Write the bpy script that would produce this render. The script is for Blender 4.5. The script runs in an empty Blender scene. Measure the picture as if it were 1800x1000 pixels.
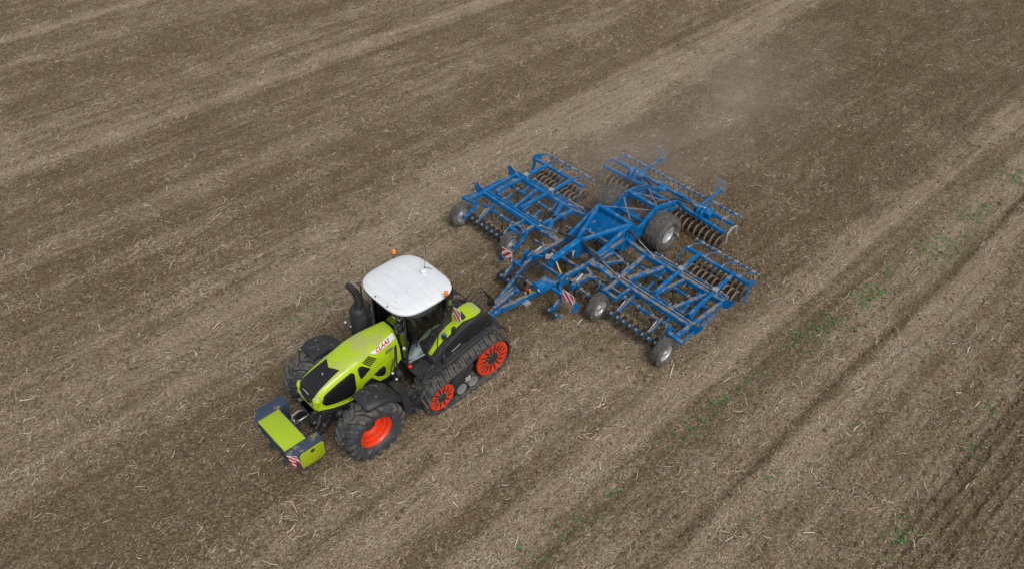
import bpy, math, random
import numpy as np
from mathutils import Vector, Matrix
random.seed(7)
PI = math.pi
scene = bpy.context.scene
col = scene.collection

# ------------------------------------------------------------------ camera, sky, sun, exposure
cam_d = bpy.data.cameras.new('camera'); cam = bpy.data.objects.new('camera', cam_d); col.objects.link(cam)
cam_d.sensor_fit = 'HORIZONTAL'; cam_d.sensor_width = 36.0
cam_d.lens = 1447.96 / 1800.0 * 36.0
cam_d.clip_start = 0.1; cam_d.clip_end = 3000
Mwc = ((0.72161626, -0.69183381, 0.02521811), (-0.44737797, -0.49381683, -0.74565266), (0.52832085, 0.52679306, -0.66585746))
right = Vector(Mwc[0]); down = Vector(Mwc[1]); fwd = Vector(Mwc[2])
R3 = Matrix((right, -down, -fwd)).transposed()
cam.matrix_world = Matrix.Translation((-6.53, -12.33, 16.715)) @ R3.to_4x4()
scene.camera = cam

w = bpy.data.worlds.new('World'); scene.world = w; w.use_nodes = True
nt = w.node_tree; nt.nodes.clear()
out = nt.nodes.new('ShaderNodeOutputWorld'); bg = nt.nodes.new('ShaderNodeBackground')
sky = nt.nodes.new('ShaderNodeTexSky'); sky.sky_type = 'NISHITA'; sky.sun_disc = False
SUN_EL, SUN_AZ = math.radians(52), math.radians(200)
sky.sun_elevation = SUN_EL; sky.sun_rotation = SUN_AZ
sky.air_density = 1.0; sky.dust_density = 4.0; sky.ozone_density = 1.0
hs = nt.nodes.new('ShaderNodeHueSaturation'); hs.inputs['Saturation'].default_value = 0.35
nt.links.new(sky.outputs[0], hs.inputs['Color']); nt.links.new(hs.outputs[0], bg.inputs['Color'])
bg.inputs['Strength'].default_value = 0.13
nt.links.new(bg.outputs[0], out.inputs[0])
sun_d = bpy.data.lights.new('sun', 'SUN'); sun_d.energy = 1.3; sun_d.angle = math.radians(18); sun_d.color = (1, .97, .93)
sun = bpy.data.objects.new('sun', sun_d); col.objects.link(sun)
# sky sun_rotation is clockwise from +Y seen from above
sdir = Vector((math.sin(SUN_AZ) * math.cos(SUN_EL), math.cos(SUN_AZ) * math.cos(SUN_EL), math.sin(SUN_EL)))
sun.rotation_euler = sdir.to_track_quat('Z', 'Y').to_euler()
scene.view_settings.view_transform = 'Standard'; scene.view_settings.look = 'None'
scene.view_settings.gamma = 1; scene.view_settings.use_curve_mapping = False
scene.view_settings.exposure = 0.0
scene.render.engine = 'CYCLES'
scene.cycles.volume_bounces = 3

# ------------------------------------------------------------------ helpers
ORG = {}
def tag(o, label=None, cat=None, group=None, kind=None):
    if label: o['label'] = label
    if cat: o['category'] = cat
    if group: o['group'] = group
    if kind: o['kind'] = kind
    return o
def empty(name, loc):
    o = bpy.data.objects.new(name, None); col.objects.link(o); o.location = loc
    o.empty_display_size = .2
    ORG[o.name] = Vector(loc); return o
def basis(p, q, up=(0, 0, 1)):
    p, q = Vector(p), Vector(q); z = (q - p).normalized(); u = Vector(up)
    if abs(z.dot(u)) > .995: u = Vector((1, 0, 0))
    x = u.cross(z).normalized(); y = z.cross(x)
    return x, y, z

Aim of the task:
Omit the pictures, and quote the material above exactly as given.

Answer to this exercise:
Write the bpy script that would produce this render. The script is for Blender 4.5. The script runs in an empty Blender scene. Measure the picture as if it were 1800x1000 pixels.
import bpy, math, random
import numpy as np
from mathutils import Vector, Matrix
random.seed(7)
PI = math.pi
scene = bpy.context.scene
col = scene.collection

# ------------------------------------------------------------------ camera, sky, sun, exposure
cam_d = bpy.data.cameras.new('camera'); cam = bpy.data.objects.new('camera', cam_d); col.objects.link(cam)
cam_d.sensor_fit = 'HORIZONTAL'; cam_d.sensor_width = 36.0
cam_d.lens = 1447.96 / 1800.0 * 36.0
cam_d.clip_start = 0.1; cam_d.clip_end = 3000
Mwc = ((0.72161626, -0.69183381, 0.02521811), (-0.44737797, -0.49381683, -0.74565266), (0.52832085, 0.52679306, -0.66585746))
right = Vector(Mwc[0]); down = Vector(Mwc[1]); fwd = Vector(Mwc[2])
R3 = Matrix((right, -down, -fwd)).transposed()
cam.matrix_world = Matrix.Translation((-6.53, -12.33, 16.715)) @ R3.to_4x4()
scene.camera = cam

w = bpy.data.worlds.new('World'); scene.world = w; w.use_nodes = True
nt = w.node_tree; nt.nodes.clear()
out = nt.nodes.new('ShaderNodeOutputWorld'); bg = nt.nodes.new('ShaderNodeBackground')
sky = nt.nodes.new('ShaderNodeTexSky'); sky.sky_type = 'NISHITA'; sky.sun_disc = False
SUN_EL, SUN_AZ = math.radians(52), math.radians(200)
sky.sun_elevation = SUN_EL; sky.sun_rotation = SUN_AZ
sky.air_density = 1.0; sky.dust_density = 4.0; sky.ozone_density = 1.0
hs = nt.nodes.new('ShaderNodeHueSaturation'); hs.inputs['Saturation'].default_value = 0.35
nt.links.new(sky.outputs[0], hs.inputs['Color']); nt.links.new(hs.outputs[0], bg.inputs['Color'])
bg.inputs['Strength'].default_value = 0.13
nt.links.new(bg.outputs[0], out.inputs[0])
sun_d = bpy.data.lights.new('sun', 'SUN'); sun_d.energy = 1.3; sun_d.angle = math.radians(18); sun_d.color = (1, .97, .93)
sun = bpy.data.objects.new('sun', sun_d); col.objects.link(sun)
# sky sun_rotation is clockwise from +Y seen from above
sdir = Vector((math.sin(SUN_AZ) * math.cos(SUN_EL), math.cos(SUN_AZ) * math.cos(SUN_EL), math.sin(SUN_EL)))
sun.rotation_euler = sdir.to_track_quat('Z', 'Y').to_euler()
scene.view_settings.view_transform = 'Standard'; scene.view_settings.look = 'None'
scene.view_settings.gamma = 1; scene.view_settings.use_curve_mapping = False
scene.view_settings.exposure = 0.0
scene.render.engine = 'CYCLES'
scene.cycles.volume_bounces = 3

# ------------------------------------------------------------------ helpers
ORG = {}
def tag(o, label=None, cat=None, group=None, kind=None):
    if label: o['label'] = label
    if cat: o['category'] = cat
    if group: o['group'] = group
    if kind: o['kind'] = kind
    return o
def empty(name, loc):
    o = bpy.data.objects.new(name, None); col.objects.link(o); o.location = loc
    o.empty_display_size = .2
    ORG[o.name] = Vector(loc); return o
def basis(p, q, up=(0, 0, 1)):
    p, q = Vector(p), Vector(q); z = (q - p).normalized(); u = Vector(up)
    if abs(z.dot(u)) > .995: u = Vector((1, 0, 0))
    x = u.cross(z).normalized(); y = z.cross(x)
    return x, y, z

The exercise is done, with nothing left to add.